Set exercise.
Pull out every line containing the string "pixels".
=======
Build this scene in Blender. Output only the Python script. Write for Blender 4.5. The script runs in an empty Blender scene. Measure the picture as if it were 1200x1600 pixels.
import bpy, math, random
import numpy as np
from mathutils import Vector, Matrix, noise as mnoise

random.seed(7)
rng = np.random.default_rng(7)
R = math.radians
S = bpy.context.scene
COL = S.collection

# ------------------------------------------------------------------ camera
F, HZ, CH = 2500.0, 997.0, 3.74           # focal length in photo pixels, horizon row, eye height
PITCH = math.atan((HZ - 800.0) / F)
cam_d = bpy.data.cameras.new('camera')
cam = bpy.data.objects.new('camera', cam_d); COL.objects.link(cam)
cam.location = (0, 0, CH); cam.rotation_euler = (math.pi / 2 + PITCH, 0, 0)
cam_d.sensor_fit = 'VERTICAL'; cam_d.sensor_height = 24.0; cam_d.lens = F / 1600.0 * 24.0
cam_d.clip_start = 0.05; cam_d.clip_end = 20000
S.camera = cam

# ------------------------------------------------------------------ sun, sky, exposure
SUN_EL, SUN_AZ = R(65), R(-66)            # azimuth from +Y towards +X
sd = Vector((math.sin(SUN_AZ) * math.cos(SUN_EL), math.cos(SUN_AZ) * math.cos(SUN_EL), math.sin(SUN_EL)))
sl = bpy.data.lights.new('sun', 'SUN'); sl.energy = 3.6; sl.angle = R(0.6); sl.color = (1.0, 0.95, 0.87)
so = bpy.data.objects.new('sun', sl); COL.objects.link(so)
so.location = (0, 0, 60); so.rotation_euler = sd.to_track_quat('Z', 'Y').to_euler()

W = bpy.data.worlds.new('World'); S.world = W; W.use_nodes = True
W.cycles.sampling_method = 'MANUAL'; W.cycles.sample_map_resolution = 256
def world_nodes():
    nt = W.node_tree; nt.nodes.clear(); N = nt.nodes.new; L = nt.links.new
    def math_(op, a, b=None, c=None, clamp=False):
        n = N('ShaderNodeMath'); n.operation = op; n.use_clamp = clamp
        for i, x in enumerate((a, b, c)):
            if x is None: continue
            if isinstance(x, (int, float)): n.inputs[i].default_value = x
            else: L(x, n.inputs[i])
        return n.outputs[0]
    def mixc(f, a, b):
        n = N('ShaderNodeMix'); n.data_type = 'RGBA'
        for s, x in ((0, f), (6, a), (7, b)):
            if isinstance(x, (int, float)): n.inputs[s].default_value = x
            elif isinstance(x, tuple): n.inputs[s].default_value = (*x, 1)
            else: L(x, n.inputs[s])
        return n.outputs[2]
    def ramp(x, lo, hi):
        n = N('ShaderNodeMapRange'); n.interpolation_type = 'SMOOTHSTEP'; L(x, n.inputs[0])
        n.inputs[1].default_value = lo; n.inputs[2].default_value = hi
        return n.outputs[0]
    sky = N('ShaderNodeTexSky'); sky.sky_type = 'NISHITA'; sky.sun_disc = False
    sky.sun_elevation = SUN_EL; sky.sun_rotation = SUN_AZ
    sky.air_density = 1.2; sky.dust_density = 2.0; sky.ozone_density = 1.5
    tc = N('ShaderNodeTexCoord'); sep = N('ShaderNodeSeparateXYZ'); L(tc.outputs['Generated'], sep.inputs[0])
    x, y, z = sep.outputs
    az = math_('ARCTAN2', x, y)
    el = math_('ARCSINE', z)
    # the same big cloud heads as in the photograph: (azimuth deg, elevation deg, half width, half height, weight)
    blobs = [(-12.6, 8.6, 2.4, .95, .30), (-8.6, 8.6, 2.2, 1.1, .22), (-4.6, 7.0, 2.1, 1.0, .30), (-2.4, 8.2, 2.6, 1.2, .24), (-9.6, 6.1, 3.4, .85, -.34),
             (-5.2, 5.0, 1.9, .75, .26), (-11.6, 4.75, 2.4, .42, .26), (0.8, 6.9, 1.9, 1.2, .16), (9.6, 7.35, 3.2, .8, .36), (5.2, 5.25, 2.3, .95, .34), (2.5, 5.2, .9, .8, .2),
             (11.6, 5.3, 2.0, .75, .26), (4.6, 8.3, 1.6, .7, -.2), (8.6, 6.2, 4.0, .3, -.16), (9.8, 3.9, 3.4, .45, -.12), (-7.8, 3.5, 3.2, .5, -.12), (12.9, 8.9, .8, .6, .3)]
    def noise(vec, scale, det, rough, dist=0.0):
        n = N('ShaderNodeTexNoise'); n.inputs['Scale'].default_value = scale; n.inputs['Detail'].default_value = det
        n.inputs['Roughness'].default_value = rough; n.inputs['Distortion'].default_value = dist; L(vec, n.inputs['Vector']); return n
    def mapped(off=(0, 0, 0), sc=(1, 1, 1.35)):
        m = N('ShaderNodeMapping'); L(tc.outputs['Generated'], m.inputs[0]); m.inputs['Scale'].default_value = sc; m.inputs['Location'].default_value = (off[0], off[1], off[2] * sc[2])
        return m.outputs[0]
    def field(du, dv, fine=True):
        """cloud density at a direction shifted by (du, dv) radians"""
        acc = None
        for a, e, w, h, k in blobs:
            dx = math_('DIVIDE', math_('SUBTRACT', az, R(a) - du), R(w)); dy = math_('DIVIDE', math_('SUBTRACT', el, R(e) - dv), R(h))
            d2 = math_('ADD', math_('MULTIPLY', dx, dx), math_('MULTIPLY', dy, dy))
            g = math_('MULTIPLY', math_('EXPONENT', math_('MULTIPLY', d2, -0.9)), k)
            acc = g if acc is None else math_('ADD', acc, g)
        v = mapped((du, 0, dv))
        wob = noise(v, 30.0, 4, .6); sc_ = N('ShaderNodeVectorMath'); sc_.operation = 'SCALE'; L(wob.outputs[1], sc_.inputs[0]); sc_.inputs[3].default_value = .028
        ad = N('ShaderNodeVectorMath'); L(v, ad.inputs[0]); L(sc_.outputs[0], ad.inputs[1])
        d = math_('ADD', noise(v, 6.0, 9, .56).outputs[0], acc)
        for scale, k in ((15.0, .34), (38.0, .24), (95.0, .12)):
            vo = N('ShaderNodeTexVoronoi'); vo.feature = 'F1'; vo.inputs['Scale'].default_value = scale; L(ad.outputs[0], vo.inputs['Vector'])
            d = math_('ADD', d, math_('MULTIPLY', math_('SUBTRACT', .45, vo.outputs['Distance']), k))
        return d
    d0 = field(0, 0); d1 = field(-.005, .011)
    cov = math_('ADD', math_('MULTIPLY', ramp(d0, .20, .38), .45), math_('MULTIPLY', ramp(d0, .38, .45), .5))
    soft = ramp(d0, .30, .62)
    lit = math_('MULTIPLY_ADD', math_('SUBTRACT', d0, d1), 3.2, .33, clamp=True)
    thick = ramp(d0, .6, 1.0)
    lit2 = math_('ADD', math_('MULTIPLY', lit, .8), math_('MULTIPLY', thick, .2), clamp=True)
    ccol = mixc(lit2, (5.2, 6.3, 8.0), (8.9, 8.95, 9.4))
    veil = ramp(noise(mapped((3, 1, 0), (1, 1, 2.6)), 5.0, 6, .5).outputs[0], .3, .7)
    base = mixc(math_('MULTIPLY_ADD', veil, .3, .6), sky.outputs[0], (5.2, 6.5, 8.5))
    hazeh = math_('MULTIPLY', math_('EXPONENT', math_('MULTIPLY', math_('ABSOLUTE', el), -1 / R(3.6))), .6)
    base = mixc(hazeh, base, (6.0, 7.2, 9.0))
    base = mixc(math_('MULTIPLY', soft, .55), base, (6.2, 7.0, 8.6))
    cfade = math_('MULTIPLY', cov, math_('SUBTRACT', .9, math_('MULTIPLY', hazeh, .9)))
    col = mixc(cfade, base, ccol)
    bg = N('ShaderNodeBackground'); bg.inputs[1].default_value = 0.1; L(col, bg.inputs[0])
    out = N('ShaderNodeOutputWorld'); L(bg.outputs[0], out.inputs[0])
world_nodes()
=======
Task solution.
Build this scene in Blender. Output only the Python script. Write for Blender 4.5. The script runs in an empty Blender scene. Measure the picture as if it were 1200x1600 pixels.
F, HZ, CH = 2500.0, 997.0, 3.74           # focal length in photo pixels, horizon row, eye height